Problem:
Reproduce the entire listing word for word.

Recorded data:
□ □ □ □ □

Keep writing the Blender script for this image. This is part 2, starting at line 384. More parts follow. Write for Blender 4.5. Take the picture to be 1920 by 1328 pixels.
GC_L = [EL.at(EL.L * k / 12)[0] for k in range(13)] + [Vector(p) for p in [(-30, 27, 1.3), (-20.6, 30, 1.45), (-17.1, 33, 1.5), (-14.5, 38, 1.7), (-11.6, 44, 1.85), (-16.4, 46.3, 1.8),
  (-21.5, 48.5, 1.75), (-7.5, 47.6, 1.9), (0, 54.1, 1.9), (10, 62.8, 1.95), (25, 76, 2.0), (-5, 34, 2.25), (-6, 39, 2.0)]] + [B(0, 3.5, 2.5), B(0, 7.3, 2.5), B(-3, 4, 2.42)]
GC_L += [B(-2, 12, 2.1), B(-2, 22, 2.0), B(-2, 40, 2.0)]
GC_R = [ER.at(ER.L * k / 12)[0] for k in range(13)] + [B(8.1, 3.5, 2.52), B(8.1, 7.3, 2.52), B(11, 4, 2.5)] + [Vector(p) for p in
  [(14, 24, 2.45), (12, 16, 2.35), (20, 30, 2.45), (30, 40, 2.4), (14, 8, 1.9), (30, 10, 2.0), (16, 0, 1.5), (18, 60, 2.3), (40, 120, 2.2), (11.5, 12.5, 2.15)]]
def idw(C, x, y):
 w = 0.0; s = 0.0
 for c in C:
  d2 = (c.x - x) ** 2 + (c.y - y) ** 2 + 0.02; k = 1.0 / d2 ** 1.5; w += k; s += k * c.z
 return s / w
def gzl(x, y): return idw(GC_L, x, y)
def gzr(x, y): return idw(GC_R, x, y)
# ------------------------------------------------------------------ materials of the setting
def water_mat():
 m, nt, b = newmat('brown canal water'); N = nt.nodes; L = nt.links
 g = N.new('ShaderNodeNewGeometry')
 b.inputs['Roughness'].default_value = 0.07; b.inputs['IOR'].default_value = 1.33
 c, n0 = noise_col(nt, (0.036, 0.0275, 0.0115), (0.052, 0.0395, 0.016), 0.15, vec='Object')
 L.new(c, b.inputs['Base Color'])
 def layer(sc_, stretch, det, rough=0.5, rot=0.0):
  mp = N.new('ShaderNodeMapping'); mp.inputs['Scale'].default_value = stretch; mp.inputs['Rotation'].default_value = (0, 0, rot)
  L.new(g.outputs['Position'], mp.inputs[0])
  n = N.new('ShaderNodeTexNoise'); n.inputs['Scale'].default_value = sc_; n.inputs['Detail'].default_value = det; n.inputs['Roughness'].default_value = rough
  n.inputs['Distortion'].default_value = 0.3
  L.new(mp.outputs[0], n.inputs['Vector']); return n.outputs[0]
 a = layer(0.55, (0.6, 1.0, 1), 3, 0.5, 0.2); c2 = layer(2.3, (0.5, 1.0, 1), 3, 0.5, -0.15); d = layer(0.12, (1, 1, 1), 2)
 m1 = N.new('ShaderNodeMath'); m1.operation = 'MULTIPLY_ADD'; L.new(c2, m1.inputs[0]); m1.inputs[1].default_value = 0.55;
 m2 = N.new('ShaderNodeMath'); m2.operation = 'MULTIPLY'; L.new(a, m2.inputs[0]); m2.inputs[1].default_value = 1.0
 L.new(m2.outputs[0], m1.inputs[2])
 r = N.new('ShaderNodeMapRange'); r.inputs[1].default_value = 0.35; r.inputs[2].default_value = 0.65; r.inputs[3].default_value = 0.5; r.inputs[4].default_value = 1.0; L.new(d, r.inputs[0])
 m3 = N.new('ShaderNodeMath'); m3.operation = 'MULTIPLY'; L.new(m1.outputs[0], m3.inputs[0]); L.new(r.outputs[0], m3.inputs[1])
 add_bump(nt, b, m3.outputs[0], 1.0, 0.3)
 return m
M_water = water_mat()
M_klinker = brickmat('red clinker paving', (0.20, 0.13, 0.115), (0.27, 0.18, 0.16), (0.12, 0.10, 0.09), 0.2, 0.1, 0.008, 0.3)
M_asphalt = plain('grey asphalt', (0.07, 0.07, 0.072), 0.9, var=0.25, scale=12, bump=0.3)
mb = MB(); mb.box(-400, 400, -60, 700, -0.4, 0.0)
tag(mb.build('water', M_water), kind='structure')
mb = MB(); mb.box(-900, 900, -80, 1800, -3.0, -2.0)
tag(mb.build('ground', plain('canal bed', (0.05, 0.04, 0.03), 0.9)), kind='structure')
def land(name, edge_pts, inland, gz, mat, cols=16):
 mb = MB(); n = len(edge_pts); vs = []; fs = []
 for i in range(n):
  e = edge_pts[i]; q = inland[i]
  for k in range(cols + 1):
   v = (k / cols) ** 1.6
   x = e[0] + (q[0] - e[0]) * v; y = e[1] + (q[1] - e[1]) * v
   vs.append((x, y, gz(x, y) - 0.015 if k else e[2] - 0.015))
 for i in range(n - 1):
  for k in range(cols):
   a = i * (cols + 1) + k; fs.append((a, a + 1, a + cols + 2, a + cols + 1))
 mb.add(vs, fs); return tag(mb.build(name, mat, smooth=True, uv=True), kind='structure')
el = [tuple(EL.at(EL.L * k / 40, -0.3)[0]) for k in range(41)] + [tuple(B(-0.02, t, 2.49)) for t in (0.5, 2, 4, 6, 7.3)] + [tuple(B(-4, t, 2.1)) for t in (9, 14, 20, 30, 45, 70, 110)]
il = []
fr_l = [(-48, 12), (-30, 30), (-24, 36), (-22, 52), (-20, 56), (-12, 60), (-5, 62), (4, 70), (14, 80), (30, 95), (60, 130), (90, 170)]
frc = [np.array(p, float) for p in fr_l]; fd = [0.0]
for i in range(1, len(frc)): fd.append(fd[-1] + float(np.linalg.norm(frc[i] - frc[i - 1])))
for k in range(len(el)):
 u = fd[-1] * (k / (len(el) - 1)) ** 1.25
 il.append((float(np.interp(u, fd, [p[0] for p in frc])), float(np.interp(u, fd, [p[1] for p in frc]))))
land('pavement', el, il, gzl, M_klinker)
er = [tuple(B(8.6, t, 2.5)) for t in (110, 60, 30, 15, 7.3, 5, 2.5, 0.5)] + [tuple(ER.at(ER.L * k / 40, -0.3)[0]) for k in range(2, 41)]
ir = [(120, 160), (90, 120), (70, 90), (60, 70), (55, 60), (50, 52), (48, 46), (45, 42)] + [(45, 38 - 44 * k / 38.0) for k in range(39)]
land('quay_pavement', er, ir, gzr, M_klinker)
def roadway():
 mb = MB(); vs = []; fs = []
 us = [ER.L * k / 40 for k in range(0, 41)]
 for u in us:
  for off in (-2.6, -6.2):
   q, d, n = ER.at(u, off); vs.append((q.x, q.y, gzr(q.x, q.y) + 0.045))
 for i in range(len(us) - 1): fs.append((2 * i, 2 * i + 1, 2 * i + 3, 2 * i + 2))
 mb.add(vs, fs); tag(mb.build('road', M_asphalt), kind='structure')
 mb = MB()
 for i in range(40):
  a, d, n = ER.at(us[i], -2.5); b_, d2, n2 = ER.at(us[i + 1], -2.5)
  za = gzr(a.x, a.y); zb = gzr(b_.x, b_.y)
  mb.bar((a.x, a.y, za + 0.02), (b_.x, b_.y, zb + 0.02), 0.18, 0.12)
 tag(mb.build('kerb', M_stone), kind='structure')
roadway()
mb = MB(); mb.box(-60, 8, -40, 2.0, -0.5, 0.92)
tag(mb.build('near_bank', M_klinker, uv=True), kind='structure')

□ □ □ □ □

Response for this exercise:
Keep writing the Blender script for this image. This is part 2, starting at line 384. More parts follow. Write for Blender 4.5. Take the picture to be 1920 by 1328 pixels.
GC_L = [EL.at(EL.L * k / 12)[0] for k in range(13)] + [Vector(p) for p in [(-30, 27, 1.3), (-20.6, 30, 1.45), (-17.1, 33, 1.5), (-14.5, 38, 1.7), (-11.6, 44, 1.85), (-16.4, 46.3, 1.8),
  (-21.5, 48.5, 1.75), (-7.5, 47.6, 1.9), (0, 54.1, 1.9), (10, 62.8, 1.95), (25, 76, 2.0), (-5, 34, 2.25), (-6, 39, 2.0)]] + [B(0, 3.5, 2.5), B(0, 7.3, 2.5), B(-3, 4, 2.42)]
GC_L += [B(-2, 12, 2.1), B(-2, 22, 2.0), B(-2, 40, 2.0)]
GC_R = [ER.at(ER.L * k / 12)[0] for k in range(13)] + [B(8.1, 3.5, 2.52), B(8.1, 7.3, 2.52), B(11, 4, 2.5)] + [Vector(p) for p in
  [(14, 24, 2.45), (12, 16, 2.35), (20, 30, 2.45), (30, 40, 2.4), (14, 8, 1.9), (30, 10, 2.0), (16, 0, 1.5), (18, 60, 2.3), (40, 120, 2.2), (11.5, 12.5, 2.15)]]
def idw(C, x, y):
 w = 0.0; s = 0.0
 for c in C:
  d2 = (c.x - x) ** 2 + (c.y - y) ** 2 + 0.02; k = 1.0 / d2 ** 1.5; w += k; s += k * c.z
 return s / w
def gzl(x, y): return idw(GC_L, x, y)
def gzr(x, y): return idw(GC_R, x, y)
# ------------------------------------------------------------------ materials of the setting
def water_mat():
 m, nt, b = newmat('brown canal water'); N = nt.nodes; L = nt.links
 g = N.new('ShaderNodeNewGeometry')
 b.inputs['Roughness'].default_value = 0.07; b.inputs['IOR'].default_value = 1.33
 c, n0 = noise_col(nt, (0.036, 0.0275, 0.0115), (0.052, 0.0395, 0.016), 0.15, vec='Object')
 L.new(c, b.inputs['Base Color'])
 def layer(sc_, stretch, det, rough=0.5, rot=0.0):
  mp = N.new('ShaderNodeMapping'); mp.inputs['Scale'].default_value = stretch; mp.inputs['Rotation'].default_value = (0, 0, rot)
  L.new(g.outputs['Position'], mp.inputs[0])
  n = N.new('ShaderNodeTexNoise'); n.inputs['Scale'].default_value = sc_; n.inputs['Detail'].default_value = det; n.inputs['Roughness'].default_value = rough
  n.inputs['Distortion'].default_value = 0.3
  L.new(mp.outputs[0], n.inputs['Vector']); return n.outputs[0]
 a = layer(0.55, (0.6, 1.0, 1), 3, 0.5, 0.2); c2 = layer(2.3, (0.5, 1.0, 1), 3, 0.5, -0.15); d = layer(0.12, (1, 1, 1), 2)
 m1 = N.new('ShaderNodeMath'); m1.operation = 'MULTIPLY_ADD'; L.new(c2, m1.inputs[0]); m1.inputs[1].default_value = 0.55;
 m2 = N.new('ShaderNodeMath'); m2.operation = 'MULTIPLY'; L.new(a, m2.inputs[0]); m2.inputs[1].default_value = 1.0
 L.new(m2.outputs[0], m1.inputs[2])
 r = N.new('ShaderNodeMapRange'); r.inputs[1].default_value = 0.35; r.inputs[2].default_value = 0.65; r.inputs[3].default_value = 0.5; r.inputs[4].default_value = 1.0; L.new(d, r.inputs[0])
 m3 = N.new('ShaderNodeMath'); m3.operation = 'MULTIPLY'; L.new(m1.outputs[0], m3.inputs[0]); L.new(r.outputs[0], m3.inputs[1])
 add_bump(nt, b, m3.outputs[0], 1.0, 0.3)
 return m
M_water = water_mat()
M_klinker = brickmat('red clinker paving', (0.20, 0.13, 0.115), (0.27, 0.18, 0.16), (0.12, 0.10, 0.09), 0.2, 0.1, 0.008, 0.3)
M_asphalt = plain('grey asphalt', (0.07, 0.07, 0.072), 0.9, var=0.25, scale=12, bump=0.3)
mb = MB(); mb.box(-400, 400, -60, 700, -0.4, 0.0)
tag(mb.build('water', M_water), kind='structure')
mb = MB(); mb.box(-900, 900, -80, 1800, -3.0, -2.0)
tag(mb.build('ground', plain('canal bed', (0.05, 0.04, 0.03), 0.9)), kind='structure')
def land(name, edge_pts, inland, gz, mat, cols=16):
 mb = MB(); n = len(edge_pts); vs = []; fs = []
 for i in range(n):
  e = edge_pts[i]; q = inland[i]
  for k in range(cols + 1):
   v = (k / cols) ** 1.6
   x = e[0] + (q[0] - e[0]) * v; y = e[1] + (q[1] - e[1]) * v
   vs.append((x, y, gz(x, y) - 0.015 if k else e[2] - 0.015))
 for i in range(n - 1):
  for k in range(cols):
   a = i * (cols + 1) + k; fs.append((a, a + 1, a + cols + 2, a + cols + 1))
 mb.add(vs, fs); return tag(mb.build(name, mat, smooth=True, uv=True), kind='structure')
el = [tuple(EL.at(EL.L * k / 40, -0.3)[0]) for k in range(41)] + [tuple(B(-0.02, t, 2.49)) for t in (0.5, 2, 4, 6, 7.3)] + [tuple(B(-4, t, 2.1)) for t in (9, 14, 20, 30, 45, 70, 110)]
il = []
fr_l = [(-48, 12), (-30, 30), (-24, 36), (-22, 52), (-20, 56), (-12, 60), (-5, 62), (4, 70), (14, 80), (30, 95), (60, 130), (90, 170)]
frc = [np.array(p, float) for p in fr_l]; fd = [0.0]
for i in range(1, len(frc)): fd.append(fd[-1] + float(np.linalg.norm(frc[i] - frc[i - 1])))
for k in range(len(el)):
 u = fd[-1] * (k / (len(el) - 1)) ** 1.25
 il.append((float(np.interp(u, fd, [p[0] for p in frc])), float(np.interp(u, fd, [p[1] for p in frc]))))
land('pavement', el, il, gzl, M_klinker)
er = [tuple(B(8.6, t, 2.5)) for t in (110, 60, 30, 15, 7.3, 5, 2.5, 0.5)] + [tuple(ER.at(ER.L * k / 40, -0.3)[0]) for k in range(2, 41)]
ir = [(120, 160), (90, 120), (70, 90), (60, 70), (55, 60), (50, 52), (48, 46), (45, 42)] + [(45, 38 - 44 * k / 38.0) for k in range(39)]
land('quay_pavement', er, ir, gzr, M_klinker)
def roadway():
 mb = MB(); vs = []; fs = []
 us = [ER.L * k / 40 for k in range(0, 41)]
 for u in us:
  for off in (-2.6, -6.2):
   q, d, n = ER.at(u, off); vs.append((q.x, q.y, gzr(q.x, q.y) + 0.045))
 for i in range(len(us) - 1): fs.append((2 * i, 2 * i + 1, 2 * i + 3, 2 * i + 2))
 mb.add(vs, fs); tag(mb.build('road', M_asphalt), kind='structure')
 mb = MB()
 for i in range(40):
  a, d, n = ER.at(us[i], -2.5); b_, d2, n2 = ER.at(us[i + 1], -2.5)
  za = gzr(a.x, a.y); zb = gzr(b_.x, b_.y)
  mb.bar((a.x, a.y, za + 0.02), (b_.x, b_.y, zb + 0.02), 0.18, 0.12)
 tag(mb.build('kerb', M_stone), kind='structure')
roadway()
mb = MB(); mb.box(-60, 8, -40, 2.0, -0.5, 0.92)
tag(mb.build('near_bank', M_klinker, uv=True), kind='structure')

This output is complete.